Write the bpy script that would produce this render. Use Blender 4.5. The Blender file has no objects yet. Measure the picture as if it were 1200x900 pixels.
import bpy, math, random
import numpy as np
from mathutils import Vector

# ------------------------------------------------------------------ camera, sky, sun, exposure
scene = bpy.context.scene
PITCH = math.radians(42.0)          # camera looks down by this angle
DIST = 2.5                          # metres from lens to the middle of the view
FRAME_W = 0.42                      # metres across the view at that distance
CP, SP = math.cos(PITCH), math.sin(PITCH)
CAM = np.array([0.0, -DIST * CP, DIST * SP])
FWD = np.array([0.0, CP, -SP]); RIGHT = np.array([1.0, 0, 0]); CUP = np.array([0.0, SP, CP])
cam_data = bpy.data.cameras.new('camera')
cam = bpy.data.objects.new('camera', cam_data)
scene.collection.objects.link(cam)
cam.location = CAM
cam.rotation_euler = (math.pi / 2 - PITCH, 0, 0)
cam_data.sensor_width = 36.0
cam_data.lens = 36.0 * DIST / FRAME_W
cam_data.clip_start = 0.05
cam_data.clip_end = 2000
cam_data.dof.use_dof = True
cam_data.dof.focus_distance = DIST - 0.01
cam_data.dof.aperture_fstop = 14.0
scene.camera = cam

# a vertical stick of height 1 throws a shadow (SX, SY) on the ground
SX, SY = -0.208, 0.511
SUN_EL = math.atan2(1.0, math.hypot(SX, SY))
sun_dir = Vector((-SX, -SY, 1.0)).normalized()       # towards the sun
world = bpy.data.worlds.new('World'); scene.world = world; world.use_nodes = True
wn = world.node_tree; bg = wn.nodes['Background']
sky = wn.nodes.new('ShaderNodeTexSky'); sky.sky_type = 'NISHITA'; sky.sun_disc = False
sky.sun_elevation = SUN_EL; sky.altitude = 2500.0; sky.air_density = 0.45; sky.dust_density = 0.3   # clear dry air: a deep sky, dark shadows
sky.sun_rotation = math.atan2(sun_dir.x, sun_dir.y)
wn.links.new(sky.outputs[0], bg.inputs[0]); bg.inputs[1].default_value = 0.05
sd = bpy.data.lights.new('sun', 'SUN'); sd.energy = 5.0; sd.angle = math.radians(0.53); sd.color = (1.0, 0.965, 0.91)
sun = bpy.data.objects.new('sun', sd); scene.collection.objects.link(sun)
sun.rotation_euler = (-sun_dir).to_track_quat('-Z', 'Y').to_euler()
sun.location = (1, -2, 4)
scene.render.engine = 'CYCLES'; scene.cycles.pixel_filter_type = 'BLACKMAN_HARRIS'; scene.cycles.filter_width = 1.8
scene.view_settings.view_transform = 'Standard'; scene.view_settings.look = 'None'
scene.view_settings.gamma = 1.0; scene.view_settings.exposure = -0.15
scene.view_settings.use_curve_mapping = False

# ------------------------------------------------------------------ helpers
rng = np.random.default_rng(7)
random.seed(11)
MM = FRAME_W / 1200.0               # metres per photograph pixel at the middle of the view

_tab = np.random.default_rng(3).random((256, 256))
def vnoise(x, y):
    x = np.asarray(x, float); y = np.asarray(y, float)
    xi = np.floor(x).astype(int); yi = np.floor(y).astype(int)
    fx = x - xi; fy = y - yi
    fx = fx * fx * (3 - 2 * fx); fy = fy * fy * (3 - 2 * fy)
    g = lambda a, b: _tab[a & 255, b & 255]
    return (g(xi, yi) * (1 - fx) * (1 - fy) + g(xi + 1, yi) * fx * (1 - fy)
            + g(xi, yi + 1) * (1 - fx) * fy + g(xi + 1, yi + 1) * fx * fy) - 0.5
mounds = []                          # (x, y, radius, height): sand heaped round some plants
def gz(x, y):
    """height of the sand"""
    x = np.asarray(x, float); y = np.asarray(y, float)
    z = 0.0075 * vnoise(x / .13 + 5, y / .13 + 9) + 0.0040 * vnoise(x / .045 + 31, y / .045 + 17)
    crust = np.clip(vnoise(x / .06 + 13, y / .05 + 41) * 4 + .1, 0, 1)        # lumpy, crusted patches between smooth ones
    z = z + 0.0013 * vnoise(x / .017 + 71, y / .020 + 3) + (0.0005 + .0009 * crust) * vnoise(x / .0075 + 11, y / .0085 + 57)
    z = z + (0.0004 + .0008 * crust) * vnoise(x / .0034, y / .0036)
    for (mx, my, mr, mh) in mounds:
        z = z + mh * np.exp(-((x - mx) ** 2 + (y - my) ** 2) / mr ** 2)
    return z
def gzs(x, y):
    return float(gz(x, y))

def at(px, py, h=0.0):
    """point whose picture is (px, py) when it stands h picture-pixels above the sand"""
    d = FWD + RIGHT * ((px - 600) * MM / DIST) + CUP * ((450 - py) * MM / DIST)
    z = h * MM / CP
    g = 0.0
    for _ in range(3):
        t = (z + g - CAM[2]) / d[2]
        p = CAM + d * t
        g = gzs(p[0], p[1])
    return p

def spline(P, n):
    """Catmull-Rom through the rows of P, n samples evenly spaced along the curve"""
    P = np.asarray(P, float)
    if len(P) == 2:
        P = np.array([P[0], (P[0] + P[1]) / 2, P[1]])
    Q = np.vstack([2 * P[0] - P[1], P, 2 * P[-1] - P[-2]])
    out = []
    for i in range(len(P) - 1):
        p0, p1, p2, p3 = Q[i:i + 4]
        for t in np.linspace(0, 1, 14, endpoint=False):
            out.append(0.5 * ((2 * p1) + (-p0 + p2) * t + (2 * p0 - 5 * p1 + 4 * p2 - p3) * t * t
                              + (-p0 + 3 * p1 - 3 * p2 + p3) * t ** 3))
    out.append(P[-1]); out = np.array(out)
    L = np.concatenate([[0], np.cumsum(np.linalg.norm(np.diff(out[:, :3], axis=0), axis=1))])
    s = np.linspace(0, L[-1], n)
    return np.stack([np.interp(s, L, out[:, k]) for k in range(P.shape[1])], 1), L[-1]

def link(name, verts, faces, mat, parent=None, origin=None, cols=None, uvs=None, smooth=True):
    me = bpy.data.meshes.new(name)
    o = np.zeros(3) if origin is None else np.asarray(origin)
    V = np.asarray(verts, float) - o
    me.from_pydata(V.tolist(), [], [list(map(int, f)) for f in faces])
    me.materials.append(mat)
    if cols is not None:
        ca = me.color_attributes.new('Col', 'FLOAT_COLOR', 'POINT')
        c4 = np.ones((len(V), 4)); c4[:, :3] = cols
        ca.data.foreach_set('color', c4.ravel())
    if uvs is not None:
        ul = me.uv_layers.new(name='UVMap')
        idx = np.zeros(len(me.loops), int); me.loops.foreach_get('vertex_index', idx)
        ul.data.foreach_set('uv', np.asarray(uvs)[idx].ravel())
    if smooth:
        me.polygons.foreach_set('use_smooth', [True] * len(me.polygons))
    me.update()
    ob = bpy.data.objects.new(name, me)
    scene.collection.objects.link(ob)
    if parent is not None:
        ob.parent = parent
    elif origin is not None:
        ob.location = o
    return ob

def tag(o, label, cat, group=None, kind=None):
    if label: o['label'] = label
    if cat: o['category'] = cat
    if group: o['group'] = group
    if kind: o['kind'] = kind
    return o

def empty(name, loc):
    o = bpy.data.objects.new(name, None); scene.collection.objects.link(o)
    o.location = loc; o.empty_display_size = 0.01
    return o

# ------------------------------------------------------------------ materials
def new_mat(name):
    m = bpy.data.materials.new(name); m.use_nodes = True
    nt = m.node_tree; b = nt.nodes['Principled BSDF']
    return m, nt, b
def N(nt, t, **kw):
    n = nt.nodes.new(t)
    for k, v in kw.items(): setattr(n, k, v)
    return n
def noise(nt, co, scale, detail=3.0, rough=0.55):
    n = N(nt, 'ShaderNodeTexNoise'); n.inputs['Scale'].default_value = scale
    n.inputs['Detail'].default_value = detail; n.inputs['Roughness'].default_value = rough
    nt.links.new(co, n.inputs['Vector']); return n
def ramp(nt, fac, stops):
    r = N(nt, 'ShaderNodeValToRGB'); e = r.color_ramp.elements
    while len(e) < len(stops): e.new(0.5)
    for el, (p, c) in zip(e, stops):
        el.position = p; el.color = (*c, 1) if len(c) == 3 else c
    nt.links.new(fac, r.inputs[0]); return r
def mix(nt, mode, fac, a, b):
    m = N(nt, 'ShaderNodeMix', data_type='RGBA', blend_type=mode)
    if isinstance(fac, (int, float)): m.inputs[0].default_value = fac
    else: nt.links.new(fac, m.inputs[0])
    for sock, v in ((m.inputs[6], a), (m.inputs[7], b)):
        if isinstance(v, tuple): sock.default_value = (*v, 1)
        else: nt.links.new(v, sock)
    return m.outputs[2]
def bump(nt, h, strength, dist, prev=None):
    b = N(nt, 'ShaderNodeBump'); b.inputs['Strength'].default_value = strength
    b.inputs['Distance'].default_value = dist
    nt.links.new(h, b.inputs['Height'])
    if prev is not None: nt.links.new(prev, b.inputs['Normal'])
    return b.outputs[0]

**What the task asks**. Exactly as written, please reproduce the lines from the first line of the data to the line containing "from mathutils import Vector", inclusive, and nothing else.

**Solution for this task**.
Write the bpy script that would produce this render. Use Blender 4.5. The Blender file has no objects yet. Measure the picture as if it were 1200x900 pixels.
import bpy, math, random
import numpy as np
from mathutils import Vector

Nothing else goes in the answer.